Jardin public

Publié le 03 mai 2011 par Adamante


Trouver l’harmonie dans un jardin public, pratiquer seule, faire la tête vide et entendre :

« ça va bien Madame ? »

C’est gentil, il s’inquiète. On répond :

« oui, ça va ! »

« Qu’est-ce que vous faites, du yoga ? »

C’est parti pour devenir une longue conversation.

Adieu exercices chéris prévus dans nature.

La nature ici, c’est deux rues de chaque côté et des bagnoles qui passent sans cesse, l’essence n’est pas encore assez chère. Voilà des mois que je ne sors plus la mienne que rarement, pour nous maintenir en forme l’une et l’autre.

Tant pis, je commence. Je lui dis que c’est du qi gong et c’est parti.

J’entends alors :

« vous avez appris ça où ? »

Je fais mine de ne pas avoir entendu, il marmonne et finit par se taire.

Je n’ai pas les bonnes chaussures, c’est gênant, mais je fais avec, la prochaine fois, je tacherais de penser à prendre mes chaussons.

C’est agréable de pratiquer à l’extérieur, le soleil est quand même un peu chaud, je commence à transpirer, le cœur s’accélère un peu, je calme le jeu. Des nuées de moucherons entourent les arbres. Dans le marronnier en fleurs des tourterelles roucoulent, c’est plaisant, mais toujours les voitures…

Il y a trois bancs ici, celui derrière lequel je pratique est au centre, j’y ai accroché mes affaires. Un autre type est venu se poser sur celui à ma gauche. Je suis entourée.

Une vingtaine de minutes plus tard, quand j’ai terminé, personne n’ose plus rien me demander. Je m’assieds et j’écris.

J’aurais préféré être seule, mais c’est un jardin public et tout compte fait ces voisins ne sont pas dérangeants. Ils sont jeunes, plus jeunes que moi c’est certain.

Comment peut-on rester assis si longtemps sans bouger ? Je me dis que la pratique me tient sacrément en forme et j’en ressens une satisfaction quelque peu stupide.

Le vent se décide à bouger. Merci pour cette caresse rafraîchissante, du coup les moucherons ont disparu, je sais que dès qu’il faiblira ils réapparaîtront.

J’aimerais bien apparaître et disparaître comme eux, mais je ne suis pas un moucheron, tant pis. Je me contente de noter ce que beaucoup ne remarqueront sans doute jamais et de rêver. Mes compagnons de banc ne sont pas des rigolos, penser ça me va bien.

Des gosses passent en piaillant. Le garçon a pris le jouet à la fille qui lui court après en riant. Ça fait du bien un peu de rires.

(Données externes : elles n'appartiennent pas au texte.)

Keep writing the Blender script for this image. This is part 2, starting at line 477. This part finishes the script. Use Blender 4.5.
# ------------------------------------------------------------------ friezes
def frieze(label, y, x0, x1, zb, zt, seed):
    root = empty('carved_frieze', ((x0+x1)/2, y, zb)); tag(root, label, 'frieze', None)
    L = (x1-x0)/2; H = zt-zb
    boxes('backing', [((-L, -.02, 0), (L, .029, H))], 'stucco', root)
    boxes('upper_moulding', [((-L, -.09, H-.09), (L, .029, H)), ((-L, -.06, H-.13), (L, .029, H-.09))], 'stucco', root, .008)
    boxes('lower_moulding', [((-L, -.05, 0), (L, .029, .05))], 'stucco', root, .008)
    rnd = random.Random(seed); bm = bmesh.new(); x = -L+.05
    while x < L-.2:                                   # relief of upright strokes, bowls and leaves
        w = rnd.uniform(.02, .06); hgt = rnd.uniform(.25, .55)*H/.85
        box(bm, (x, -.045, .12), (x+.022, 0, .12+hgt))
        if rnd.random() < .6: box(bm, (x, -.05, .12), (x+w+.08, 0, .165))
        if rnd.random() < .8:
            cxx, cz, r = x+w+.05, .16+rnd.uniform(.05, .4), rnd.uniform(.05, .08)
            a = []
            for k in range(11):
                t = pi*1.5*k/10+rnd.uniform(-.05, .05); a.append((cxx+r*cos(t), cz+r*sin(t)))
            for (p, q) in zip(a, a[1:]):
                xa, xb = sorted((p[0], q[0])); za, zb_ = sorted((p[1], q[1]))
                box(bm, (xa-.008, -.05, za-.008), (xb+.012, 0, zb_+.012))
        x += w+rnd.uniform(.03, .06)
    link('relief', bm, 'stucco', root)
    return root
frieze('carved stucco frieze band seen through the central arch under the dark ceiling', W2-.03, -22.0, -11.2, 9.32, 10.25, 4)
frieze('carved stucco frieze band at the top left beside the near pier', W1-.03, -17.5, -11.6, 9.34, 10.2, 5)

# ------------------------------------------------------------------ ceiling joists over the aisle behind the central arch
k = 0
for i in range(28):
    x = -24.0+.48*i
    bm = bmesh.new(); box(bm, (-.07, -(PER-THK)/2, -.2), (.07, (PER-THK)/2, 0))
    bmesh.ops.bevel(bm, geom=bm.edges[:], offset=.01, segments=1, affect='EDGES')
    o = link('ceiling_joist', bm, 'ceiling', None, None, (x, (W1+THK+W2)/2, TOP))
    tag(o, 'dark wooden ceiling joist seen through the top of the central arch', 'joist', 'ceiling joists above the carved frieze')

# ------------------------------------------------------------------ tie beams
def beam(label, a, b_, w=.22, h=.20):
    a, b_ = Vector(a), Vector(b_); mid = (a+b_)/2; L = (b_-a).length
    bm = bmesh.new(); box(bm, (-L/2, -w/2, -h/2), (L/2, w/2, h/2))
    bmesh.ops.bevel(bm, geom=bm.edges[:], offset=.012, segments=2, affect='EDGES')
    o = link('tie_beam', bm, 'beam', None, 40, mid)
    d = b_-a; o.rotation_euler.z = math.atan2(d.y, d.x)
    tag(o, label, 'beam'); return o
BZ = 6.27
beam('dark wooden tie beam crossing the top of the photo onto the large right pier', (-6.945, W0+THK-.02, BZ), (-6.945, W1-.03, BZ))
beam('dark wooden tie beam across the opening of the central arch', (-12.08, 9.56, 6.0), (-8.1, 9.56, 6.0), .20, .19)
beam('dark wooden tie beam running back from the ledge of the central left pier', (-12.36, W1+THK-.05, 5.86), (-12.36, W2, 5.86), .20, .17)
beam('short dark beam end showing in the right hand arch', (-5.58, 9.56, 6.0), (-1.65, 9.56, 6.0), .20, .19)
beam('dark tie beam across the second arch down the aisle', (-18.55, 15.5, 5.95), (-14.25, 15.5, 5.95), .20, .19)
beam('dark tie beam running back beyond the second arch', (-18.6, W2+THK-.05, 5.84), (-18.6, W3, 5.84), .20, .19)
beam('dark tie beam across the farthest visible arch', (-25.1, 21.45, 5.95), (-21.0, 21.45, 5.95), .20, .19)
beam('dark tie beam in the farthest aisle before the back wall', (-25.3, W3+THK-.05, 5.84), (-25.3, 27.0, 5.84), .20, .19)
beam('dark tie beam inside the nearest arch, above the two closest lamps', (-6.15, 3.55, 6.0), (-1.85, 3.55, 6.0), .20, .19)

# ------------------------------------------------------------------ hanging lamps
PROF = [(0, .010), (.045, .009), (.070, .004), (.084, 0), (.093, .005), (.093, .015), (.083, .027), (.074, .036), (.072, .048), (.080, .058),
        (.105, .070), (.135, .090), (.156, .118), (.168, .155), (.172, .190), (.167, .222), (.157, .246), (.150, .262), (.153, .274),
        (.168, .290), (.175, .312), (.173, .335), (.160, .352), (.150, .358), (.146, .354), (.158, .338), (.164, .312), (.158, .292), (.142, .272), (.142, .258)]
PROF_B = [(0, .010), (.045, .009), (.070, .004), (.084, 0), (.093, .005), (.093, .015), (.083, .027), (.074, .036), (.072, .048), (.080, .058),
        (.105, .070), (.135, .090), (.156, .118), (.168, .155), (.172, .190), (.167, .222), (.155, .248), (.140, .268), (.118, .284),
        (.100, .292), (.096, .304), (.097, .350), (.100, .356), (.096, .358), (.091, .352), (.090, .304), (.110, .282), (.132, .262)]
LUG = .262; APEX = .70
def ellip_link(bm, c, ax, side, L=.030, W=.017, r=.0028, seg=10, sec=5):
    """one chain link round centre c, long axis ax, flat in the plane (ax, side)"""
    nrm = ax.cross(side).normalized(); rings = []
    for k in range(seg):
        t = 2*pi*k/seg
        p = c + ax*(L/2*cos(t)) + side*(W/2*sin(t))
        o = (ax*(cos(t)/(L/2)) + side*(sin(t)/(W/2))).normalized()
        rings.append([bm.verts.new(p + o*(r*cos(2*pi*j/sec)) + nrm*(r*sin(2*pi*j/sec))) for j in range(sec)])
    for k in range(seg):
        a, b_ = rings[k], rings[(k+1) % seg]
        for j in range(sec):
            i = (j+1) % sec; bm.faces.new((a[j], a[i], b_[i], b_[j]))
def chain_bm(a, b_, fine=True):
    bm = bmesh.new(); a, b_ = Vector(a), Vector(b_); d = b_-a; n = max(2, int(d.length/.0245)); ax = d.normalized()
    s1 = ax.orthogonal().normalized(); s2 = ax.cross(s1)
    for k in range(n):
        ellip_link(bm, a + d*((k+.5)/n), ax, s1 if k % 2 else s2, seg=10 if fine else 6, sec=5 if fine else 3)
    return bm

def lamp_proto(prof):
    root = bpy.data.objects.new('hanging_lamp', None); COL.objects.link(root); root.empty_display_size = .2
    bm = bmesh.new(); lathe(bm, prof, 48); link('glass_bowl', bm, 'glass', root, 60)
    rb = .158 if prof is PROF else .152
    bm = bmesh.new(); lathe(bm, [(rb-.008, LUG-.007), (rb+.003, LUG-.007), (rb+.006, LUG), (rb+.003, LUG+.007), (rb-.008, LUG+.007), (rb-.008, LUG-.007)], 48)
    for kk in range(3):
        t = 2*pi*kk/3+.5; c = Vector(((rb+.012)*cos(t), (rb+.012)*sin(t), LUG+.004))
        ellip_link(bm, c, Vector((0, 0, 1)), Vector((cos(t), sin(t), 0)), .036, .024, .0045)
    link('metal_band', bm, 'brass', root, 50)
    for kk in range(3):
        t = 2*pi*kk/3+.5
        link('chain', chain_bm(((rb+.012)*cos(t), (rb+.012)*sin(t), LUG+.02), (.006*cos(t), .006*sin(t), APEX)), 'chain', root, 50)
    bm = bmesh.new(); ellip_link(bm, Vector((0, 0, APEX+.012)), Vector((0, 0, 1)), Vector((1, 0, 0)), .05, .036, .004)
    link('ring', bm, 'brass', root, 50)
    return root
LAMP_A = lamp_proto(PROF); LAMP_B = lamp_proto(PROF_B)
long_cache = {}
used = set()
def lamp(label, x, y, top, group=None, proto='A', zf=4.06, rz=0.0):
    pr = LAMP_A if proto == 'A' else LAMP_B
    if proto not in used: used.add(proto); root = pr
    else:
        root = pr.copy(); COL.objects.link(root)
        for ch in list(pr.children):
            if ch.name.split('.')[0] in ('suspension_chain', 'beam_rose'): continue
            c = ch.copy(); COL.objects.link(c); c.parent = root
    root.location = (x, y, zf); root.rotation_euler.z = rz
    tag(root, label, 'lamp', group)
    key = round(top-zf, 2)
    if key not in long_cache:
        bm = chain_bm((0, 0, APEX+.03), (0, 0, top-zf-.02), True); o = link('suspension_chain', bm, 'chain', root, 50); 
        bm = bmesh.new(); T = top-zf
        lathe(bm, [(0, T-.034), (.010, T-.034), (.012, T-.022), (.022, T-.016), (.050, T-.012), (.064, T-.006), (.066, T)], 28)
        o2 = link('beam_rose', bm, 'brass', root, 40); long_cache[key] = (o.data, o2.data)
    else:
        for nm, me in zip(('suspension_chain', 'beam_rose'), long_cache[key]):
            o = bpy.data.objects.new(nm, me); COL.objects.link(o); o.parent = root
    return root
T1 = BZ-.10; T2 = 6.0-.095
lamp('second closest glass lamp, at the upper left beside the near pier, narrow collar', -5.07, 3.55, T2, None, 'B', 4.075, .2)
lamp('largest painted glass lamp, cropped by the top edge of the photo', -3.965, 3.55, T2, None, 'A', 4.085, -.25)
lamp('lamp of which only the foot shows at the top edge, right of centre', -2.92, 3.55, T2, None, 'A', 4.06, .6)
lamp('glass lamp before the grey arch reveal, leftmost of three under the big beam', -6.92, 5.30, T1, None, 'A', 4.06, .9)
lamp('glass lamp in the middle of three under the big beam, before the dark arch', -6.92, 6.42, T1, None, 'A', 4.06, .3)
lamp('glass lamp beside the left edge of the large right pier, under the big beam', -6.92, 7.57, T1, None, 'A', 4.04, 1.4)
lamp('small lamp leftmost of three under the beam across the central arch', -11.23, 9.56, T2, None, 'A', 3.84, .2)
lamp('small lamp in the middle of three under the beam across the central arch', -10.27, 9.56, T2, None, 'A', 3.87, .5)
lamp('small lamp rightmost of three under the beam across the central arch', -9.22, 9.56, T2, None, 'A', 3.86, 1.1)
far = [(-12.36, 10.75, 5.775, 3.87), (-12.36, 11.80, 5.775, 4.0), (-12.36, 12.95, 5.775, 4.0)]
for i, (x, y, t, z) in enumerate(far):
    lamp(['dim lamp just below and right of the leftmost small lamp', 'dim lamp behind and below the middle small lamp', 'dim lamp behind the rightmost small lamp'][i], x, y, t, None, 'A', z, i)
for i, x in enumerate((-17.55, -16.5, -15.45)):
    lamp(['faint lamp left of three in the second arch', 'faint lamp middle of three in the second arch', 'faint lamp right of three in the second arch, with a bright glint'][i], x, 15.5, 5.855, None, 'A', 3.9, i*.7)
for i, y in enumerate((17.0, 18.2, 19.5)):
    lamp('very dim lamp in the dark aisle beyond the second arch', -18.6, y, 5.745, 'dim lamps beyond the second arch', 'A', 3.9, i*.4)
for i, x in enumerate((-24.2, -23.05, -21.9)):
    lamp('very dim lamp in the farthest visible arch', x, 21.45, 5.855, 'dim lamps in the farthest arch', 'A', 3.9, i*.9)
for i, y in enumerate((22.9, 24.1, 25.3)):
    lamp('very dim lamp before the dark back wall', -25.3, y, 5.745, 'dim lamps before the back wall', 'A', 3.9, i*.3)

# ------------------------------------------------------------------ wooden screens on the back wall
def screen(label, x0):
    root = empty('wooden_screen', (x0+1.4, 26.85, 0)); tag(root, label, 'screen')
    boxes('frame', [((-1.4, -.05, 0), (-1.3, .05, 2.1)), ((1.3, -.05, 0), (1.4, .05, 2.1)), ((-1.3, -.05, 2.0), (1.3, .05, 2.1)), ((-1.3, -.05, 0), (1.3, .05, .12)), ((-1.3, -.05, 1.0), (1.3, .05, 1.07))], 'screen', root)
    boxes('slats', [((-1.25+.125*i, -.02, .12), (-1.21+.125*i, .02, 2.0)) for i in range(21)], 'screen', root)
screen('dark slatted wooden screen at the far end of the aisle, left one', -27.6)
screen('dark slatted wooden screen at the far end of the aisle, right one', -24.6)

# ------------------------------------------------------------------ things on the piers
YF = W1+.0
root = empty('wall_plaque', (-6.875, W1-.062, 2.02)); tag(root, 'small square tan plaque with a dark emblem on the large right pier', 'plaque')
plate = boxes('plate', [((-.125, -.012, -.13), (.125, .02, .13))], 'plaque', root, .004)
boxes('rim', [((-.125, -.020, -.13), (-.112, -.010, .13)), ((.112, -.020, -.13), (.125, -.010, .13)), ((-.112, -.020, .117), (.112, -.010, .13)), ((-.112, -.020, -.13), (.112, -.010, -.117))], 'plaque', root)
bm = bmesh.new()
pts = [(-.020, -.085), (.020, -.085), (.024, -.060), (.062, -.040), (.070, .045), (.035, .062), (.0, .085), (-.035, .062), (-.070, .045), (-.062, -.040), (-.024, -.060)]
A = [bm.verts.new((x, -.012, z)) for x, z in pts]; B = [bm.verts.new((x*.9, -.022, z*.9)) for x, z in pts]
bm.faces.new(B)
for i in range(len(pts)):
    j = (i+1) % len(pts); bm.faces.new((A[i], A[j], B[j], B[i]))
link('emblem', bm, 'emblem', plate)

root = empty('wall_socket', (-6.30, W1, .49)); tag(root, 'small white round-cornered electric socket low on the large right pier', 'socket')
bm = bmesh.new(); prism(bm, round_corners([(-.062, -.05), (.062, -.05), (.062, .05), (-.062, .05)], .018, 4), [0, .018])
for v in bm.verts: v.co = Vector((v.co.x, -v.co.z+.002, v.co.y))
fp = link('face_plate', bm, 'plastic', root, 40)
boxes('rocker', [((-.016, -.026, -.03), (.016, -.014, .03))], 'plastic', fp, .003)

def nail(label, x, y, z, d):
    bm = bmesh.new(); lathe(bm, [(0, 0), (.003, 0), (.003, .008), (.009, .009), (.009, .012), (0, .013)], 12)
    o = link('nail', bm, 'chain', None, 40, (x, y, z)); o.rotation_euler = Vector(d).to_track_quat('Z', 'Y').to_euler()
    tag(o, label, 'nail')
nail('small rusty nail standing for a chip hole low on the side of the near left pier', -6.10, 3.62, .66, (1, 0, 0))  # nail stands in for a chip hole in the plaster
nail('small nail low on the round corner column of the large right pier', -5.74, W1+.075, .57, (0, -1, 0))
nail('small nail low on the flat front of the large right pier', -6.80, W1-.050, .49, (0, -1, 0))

Quand ils repassent, plus calmes, la fille a récupéré son jouet qu’elle tient dans les bras, ils discutent.

Le jeune du banc de droite fait un faux départ, passe devant moi, fait quelques mètres, se ravise, repasse, s’éloigne de l’autre côté, se ravise de nouveau, me regarde en biais, passe derrière comme pour emprunter la sente qui descend vers la rue et il finit par revenir s’asseoir sur son banc.

Son manège me donne envie de rire, je l’observe discrètement, il a vraiment l’air très jeune et de toute évidence il s’ennuie. Il n’a pas l’air d’un mauvais bougre, je me dis que j’aurais peut-être pu être plus aimable en répondant à ses questions, maintenant c’est trop tard, c’est comme pour la danse, quand on a loupé un pas c’est fichu. C’est ça la vie, c’est fait d’avancées, de reculs, de loupés.

C’est fait d’impressions passagères qui passent comme nous passons, sans faire de vagues, le quotidien quoi.

Je me lève, c’est bientôt l’heure du thé, je rentre.

Je passe devant le banc de mon compagnon d’infortune, il hésite, me sourit, se lève et me demande si je viens souvent faire du qi gong au jardin, si je peux lui apprendre à en faire, quand...

Bref, il insiste et il me propose même de me raccompagner...

Passé la surprise, par curiosité, je lui demande son âge, il me dit qu’il a presque 30 ans, presque... ça me laisse rêveuse.

Je le renvoie gentiment sur son banc et le quitte. En partant, je pense amusée qu’en effet, le qi gong, ça conserve.